The TTIP's channels of transmission towards other/third-countries in the world are threefold: (1) in some limited way through the market access component (notably if the EU and the US create convergence between their preferential rules of origin, which further down the road could create a basis for tackling global fragmentation in this area); (2) through more alignment of the EU and the US regulatory models and solutions and (3) through the contribution that the EU and the US can jointly make in crafting - under the TTIP - some new WTO + trade rules. All three channels can be positive for future prospects for ’re-multilateralisation’.

 

In the same way that the Single Market Programme did not lead to "Fortress Europe", there is no reason for our partners in developing countries to fear "Fortress TTIP".

 

TTIP as an attempt to project transatlantic "values"?

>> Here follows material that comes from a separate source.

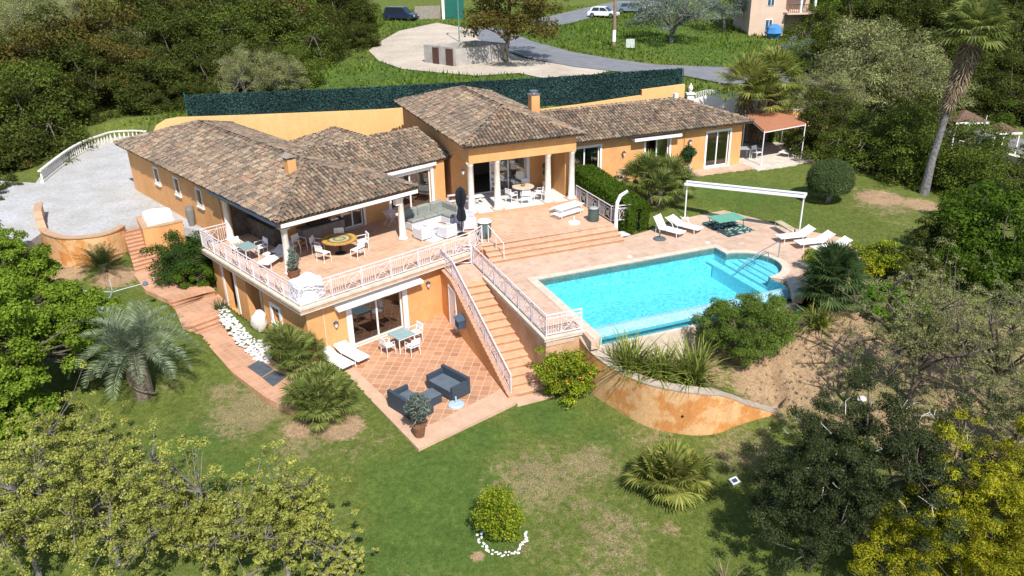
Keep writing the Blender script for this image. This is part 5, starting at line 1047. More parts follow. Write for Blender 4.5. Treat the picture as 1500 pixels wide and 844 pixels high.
gtree('mimosa_tree', 'golden yellow feathery tree in the lower right corner', 'tree', 1420, 850, 1.9, 1.8, 2.2, 2.6, YELL, 70000, .08, k=240, cr=(.09, .17), r0=.12, seed=76, elong=.3, lump=.35)
sparse_done = 0
gtree('mimosa_tree', 'broad golden bush filling the very corner at the lower right', 'tree', 1440, 900, 1.8, 1.6, 1.5, 1.4, YELL, 40000, .08, k=160, cr=(.10, .18), r0=.08, seed=79, elong=.3, lump=.35, zlow=-.9)
gtree('mimosa_tree', 'lower golden yellow tree beside the dark cork oak', 'tree', 1300, 870, 1.1, 1.0, 1.0, 1.4, YELL, 20000, .075, k=110, cr=(.14, .26), r0=.08, seed=77, elong=.3, lump=.35)
gtree('mimosa_tree', 'tall golden yellow tree at the right edge of the photo', 'tree', 1520, 800, 1.5, 1.4, 1.9, 2.6, YELL, 42000, .08, k=170, cr=(.10, .18), r0=.1, seed=78, elong=.3, lump=.35)
ck = [o for o in bpy.data.objects if o.name == 'cork_oak_tree'][0]; b = MB(); rg = np.random.default_rng(21)
for i in range(46):
    d = unit(rg.normal(size=3)); d[2] = abs(d[2]) * .8 + .15; d[1] -= .3; d = unit(d); p = Vector(tuple(d * np.array([2.9, 2.5, 2.05]) * rg.uniform(.82, 1.0))) + Vector((0, 0, 2.7)); dr = Vector(tuple(unit(d + rg.normal(0, .7, 3)))); l_ = rg.uniform(.15, .42)
    b.tube([p, p + dr * l_, p + dr * l_ * 1.3 + Vector(tuple(rg.normal(0, .06, 3)))], [.014, .009, .004], 4)
    if i % 2: b.tube([p + dr * l_ * .5, p + dr * l_ * .8 + Vector(tuple(rg.normal(0, .12, 3)))], [.009, .004], 4)
tw_ = b.build('dead_twigs', mat('bleached_twigs', (.55, .53, .48), (.42, .40, .36)), ck); tw_['kind'] = 'stuff'
gtree('fig_tree', 'small fresh green tree leaning over the gravel at the left edge', 'tree', -12, 420, 1.7, 1.6, 1.6, 1.9, GREENL, 30000, .11, k=110, cr=(.14, .26), r0=.12, seed=55, elong=.65)
gtree('fig_tree', 'fresh green tree crowding the left edge just below the gravel yard', 'tree', 22, 470, 2.1, 1.9, 1.9, 2.2, GREENL, 50000, .11, k=150, cr=(.12, .22), r0=.14, seed=54, elong=.65)
# ---- palms
def fan_leaf(rng, az, el, lp, rf, nb, droop=.25):
    """returns quads for one fan leaf: petiole then radiating blades"""
    d = np.array([math.cos(az) * math.cos(el), math.sin(az) * math.cos(el), math.sin(el)]); side = np.array([-math.sin(az), math.cos(az), 0]); up = np.cross(d, side) * -1; up = up if up[2] > 0 or el > 1.2 else -up
    V = []; tip = d * lp; w_ = .012; V += [(-side * w_), (side * w_), tip + side * w_ * .7, tip - side * w_ * .7]
    for i in range(nb):
        a = (i / (nb - 1) - .5) * 2 * 2.0; r = rf * (.72 + .28 * math.cos(a * .7)) * rng.uniform(.88, 1.06); bd = d * math.cos(a) + side * math.sin(a)
        m = tip + bd * r * .6 + up * .04 * r; e = tip + bd * r - np.array([0, 0, droop * r * rng.uniform(.5, 1.4)]); pw = np.cross(bd, up); ww = r * .05
        V += [tip, m + pw * ww, e, m - pw * ww]
    return V
def fan_palm(name, label, loc, heads, lm, nf=34, lp=.55, rf=.55, nb=20, trunk_r=.13, seed=1, group=None, skirt=0, emin=-.35, bark=None):
    rng = np.random.default_rng(seed); t = thing(name, label, 'palm', loc, 0, group); V = []; bt = MB(); D = []
    for (x, y, z, sc, lean) in heads:
        o = np.array([x + lean[0], y + lean[1], z])
        for i in range(nf):
            f = (i + .5) / nf; el = emin + (1.45 - emin) * f ** .8; az = i * 2.39996 + rng.uniform(-.2, .2); q = fan_leaf(rng, az, el, lp * sc * rng.uniform(.8, 1.15), rf * sc * rng.uniform(.85, 1.1), nb, .16 - .08 * f); V += [o + p for p in q]
        for i in range(skirt):
            az = rng.uniform(0, 6.28); zz = rng.uniform(-1.0 * sc, 0); q = fan_leaf(rng, az, -1.15 + rng.uniform(-.25, .2), .35 * sc, .5 * sc, 10, .3); D += [o + np.array([0, 0, zz]) + p for p in q]
        bt.tube([(x, y, -.1), (x + lean[0] * .5, y + lean[1] * .5, z * .5), (x + lean[0], y + lean[1], z)], [trunk_r * 1.25, trunk_r * 1.05, trunk_r], 9)
    V = np.array(V); fastmesh('fronds', V, np.arange(len(V)).reshape(-1, 4), lm, parent=t); bt.build('trunk', bark or BARK, t)
    if D: D = np.array(D); fastmesh('dead_fronds', D, np.arange(len(D)).reshape(-1, 4), DEADL, parent=t)
    return t
def feather_palm(name, label, loc, z, nf, Lf, lm, seed, nl=34, ll=.42, emin=-.2, emax=1.4, curve=1.5, trunk_r=.25, lw=.022, vee=.5, bark=None):
    rng = np.random.default_rng(seed); t = thing(name, label, 'palm', loc); V = []
    for i in range(nf):
        f = (i + .5) / nf; el0 = emin + (emax - emin) * f; az = i * 2.39996 + rng.uniform(-.15, .15); L_f = Lf * rng.uniform(.85, 1.08) * (1 - .15 * f)
        h = np.array([math.cos(az), math.sin(az), 0]); sd = np.array([-math.sin(az), math.cos(az), 0]); p = np.array([0, 0, z]) + h * .1; n = nl; st = L_f / n; pts = [p]; dirs = []
        for j in range(n):
            e = el0 - curve * (j / n) ** 1.3 * (1.0 - .35 * f); d = h * math.cos(e) + np.array([0, 0, math.sin(e)]); p = p + d * st; pts.append(p); dirs.append(d)
        for j in range(n):
            d = dirs[j]; w_ = .018 * (1 - j / n) + .004; V += [pts[j] - sd * w_, pts[j] + sd * w_, pts[j + 1] + sd * w_ * .9, pts[j + 1] - sd * w_ * .9]
            if j < 3: continue
            up = np.cross(sd, d); up = up if up[2] > 0 else -up; l_ = ll * math.sin(math.pi * min(1, (j + 2) / (n + 2)) ** .8) ** .6 * rng.uniform(.85, 1.1) + .05
            for s_ in (-1, 1):
                ld = unit(sd * s_ * 1.0 + d * .75 + up * vee + rng.normal(0, .1, 3)); b0 = pts[j]; m = b0 + ld * l_ * .5; e_ = b0 + ld * l_ - np.array([0, 0, .18 * l_]); pw = d * lw
                V += [b0, m + pw, e_, m - pw]
    V = np.array(V); fastmesh('fronds', V, np.arange(len(V)).reshape(-1, 4), lm, parent=t)
    b = MB(); b.tube([(0, 0, -.15), (0, 0, z * .5), (0, 0, z + .1)], [trunk_r * 1.15, trunk_r * 1.1, trunk_r * .9], 12)
    for i in range(int(60 * z) if z > .5 else 10):
        a = i * 2.4; zz = z * ((i * .618) % 1); d = Vector((math.cos(a), math.sin(a), 0)); b.bar(d * trunk_r * .9 + Vector((0, 0, zz)), d * trunk_r * 1.45 + Vector((0, 0, zz + .12)), .09, .05)
    b.build('trunk', bark or mat('palm_boots', (0.20, 0.17, 0.13), (0.10, 0.08, 0.06), scale=8, rough=1), t); return t
feather_palm('feather_palm', 'large silvery feather palm arching over the left lawn', G(212, 580), 2.0, 48, 2.7, BUTIA, 81, nl=46, ll=.56, emin=.25, emax=1.5, curve=1.6, trunk_r=.34, lw=.017, vee=.7)
feather_palm('sago_palm', 'dark green sago palm in front of the curved garden wall', G(152, 398), .35, 46, 1.4, SAGO, 82, nl=26, ll=.2, emin=0.05, emax=1.4, curve=.7, trunk_r=.16, lw=.016, vee=.25)
fan_palm('fan_palm', 'clumping fan palm beside the white stones at the lower house corner', G(432, 545), [(0, 0, .9, 1, (0, 0)), (.35, .4, .6, .9, (.1, .1)), (-.3, .3, 1.15, .9, (-.1, 0)), (.1, -.3, .45, .8, (0, -.1))], FANL, 20, .62, .66, seed=83, nb=22)
fan_palm('fan_palm', 'fan palm clump between the patio loungers and the garden path', G(470, 612), [(0, 0, .75, 1.05, (0, 0)), (.45, .25, .6, .95, (.1, 0)), (-.45, .15, .65, .95, (-.1, 0)), (.1, -.35, .4, .85, (0, -.1)), (.1, .7, 1.0, .9, (0, 0))], FANL, 20, .6, .68, seed=84, nb=22)
fan_palm('fan_palm', 'solitary fan palm on the front lawn below the curved wall', G(985, 722), [(0, 0, .55, 1.15, (0, 0)), (.3, .2, .45, 1, (.1, 0)), (-.35, .1, .5, 1, (-.15, 0))], FANY, 24, .6, .66, seed=85, nb=24, skirt=6)
fan_palm('fan_palm', 'tall bushy fan palm group behind the clipped hedge', G(962, 300), [(-.3, .3, 1.7, 1.15, (-.2, .1)), (.6, .5, 1.5, 1.1, (.2, .1)), (.1, -.2, .9, 1.25, (0, -.1)), (1.2, .6, .9, 1.0, (.3, 0)), (-.9, .6, 1.3, 1.05, (-.3, 0))], FANL, 24, .62, .7, seed=86, trunk_r=.15)
fan_palm('fan_palm', 'blue green fan palm at the right corner of the pool deck', G(1215, 448), [(0, 0, 1.5, 1.35, (0, 0)), (.35, .5, 1.2, 1.1, (.1, .1)), (-.3, -.2, .8, 1.2, (-.1, 0)), (.35, -.3, .6, 1.1, (.1, 0))], LG('blue_fan_leaves', (0.045, 0.07, 0.035), (0.08, 0.115, 0.06), (0.14, 0.18, 0.11)), 34, .6, .62, seed=87)
fan_palm('fan_palm', 'dark fan palm at the edge of the right lawn beside the shrubs', G(1440, 320), [(0, 0, .8, 1.2, (0, 0)), (-.8, -.3, .5, 1.1, (0, 0))], SAGO, 30, .6, .6, seed=88)
fan_palm('fan_palm', 'small fan palm in front of the gate wall behind the brown canopy', at(1128, 172, .3), [(0, 0, .9, .9, (0, 0))], FANY, 24, .5, .5, seed=89)
gp_ = (crownat(1106, 165, 56.5)[0], 56.5, .3); fan_palm('gate_palm', 'big bushy palm with three heads standing in front of the white gate', gp_, [(-.2, 0, 3.7, 1.75, (-.5, 0)), (.8, .3, 4.2, 1.7, (.5, .2)), (.2, -.3, 2.8, 1.6, (.1, -.3))], FANY, 30, .75, .72, seed=90, trunk_r=.3, skirt=40)
tp = G(1353, 284); z_ = tp[2]
rngp = np.random.default_rng(91); tt = thing('tall_palm', 'very tall leaning palm with a shaggy skirt of dead fronds at the right', 'palm', tp)
top_ = Vector((1.0, 0, 9.0)); crv = [Vector((0, 0, -.2)), Vector((.1, 0, 2)), Vector((.36, 0, 4.5)), Vector((.72, 0, 7.2)), top_]
MB().tube(crv, [.30, .21, .18, .17, .17], 12).build('trunk', mat('palm_trunk', (0.24, 0.23, 0.23), (0.10, 0.095, 0.095), scale=5, rough=.95, bump=.8, bscale=14), tt)
V = []; D = []
for i in range(46):
    f = (i + .5) / 46; q = fan_leaf(rngp, i * 2.4, -.35 + 1.8 * f, 1.15 * rngp.uniform(.85, 1.1), 1.1, 22, .22); V += [np.array(top_) + np.array([0, 0, .15]) + p for p in q]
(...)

This is a complex question even at a conceptual level. Not least because trade agreements essentially project "values" in the sense of behavioural disciplines on how governments interact with economic activity; rather than values in a moral or political sense per se. This is also the reason why we do not see an initiative like the TTIP as a zero-sum game, as a form of "West against the rest" trade policy or as an "Economic NATO".

 

Having said this, the TTIP can contribute to developing new standards or "rules of the trade game" in several areas:

- Areas that relate to the particular economic model and the role of the State, notably on issues that tend to characterise "State capitalism" (state-owned enterprise (SOE) disciplines, subsidies, forced localisation);

- Areas that have to do with the standards that relate to the limits that we may want to place on the exercise of comparative advantage: labour, environment, CSR (Corporate Social Responsibility), possibly anti-corruption and bribery. This is an important component as internationally/multilaterally there are no agreed standards to define the boundaries between legitimate and illegitimate exercise of economic comparative advantage.

 

Of course, being able to "project" some of these "values" and standards through the TTIP will require that we agree between the EU and the US on such standards. This is based on an overall assumption: that our two economies – and economic models – are similar enough. And that there are no level playing field issues between the social market economy model (by and large the European model) and the more liberal market economy model that in some respect probably characterises the US.

 

Political and societal implications of negotiating a "behind the border" regulatory trade and investment agreement?

 

The politics of trade change in such a context. Because it is not about producers resisting and consumers supporting liberalisation at the border, but more a case of business broadly supporting greater regulatory compatibility and consumers potentially fearing erosion in the standards of protection afforded by regulation.

 

Non-tariff barriers are much more politically or even ideologically ‘loaded’ than tariffs, since regulations tend to reflect a society's "collective preferences". We therefore need to clarify what we are actually seeking to do in the TTIP in this regulatory component of the negotiations.

 

We are seeking to reduce costs by reducing certain regulatory divergences between the EU and the US. But these regulatory divergences can in turn flow from two very different causes. In some cases, the regulatory divergences reflect divergences in the underlying public policy objectives of the two sides (for example, if they have a different approach to precaution in a particular area). In this case, regulatory convergence is unwarranted and unattainable.

 

But regulatory divergences can also be unintended and unnecessary and are simply the product of a lack of regulator-to-regulator cooperation without this stemming from a difference in public policy objectives. This is the zone of work for the TTIP negotiations. And this is to be established by the regulators themselves, not by the trade negotiators. Regulators are in any case bound by their mandate to regulate in the public interest.

 

This is complex, however, and affects a much wider section of stakeholders than do more traditional "at the border" trade agreements. This is why the EU institutions will continue to provide transparency to that broad stakeholder community. But this is a responsibility that is incumbent on national governments in Europe as much as on the EU institutions.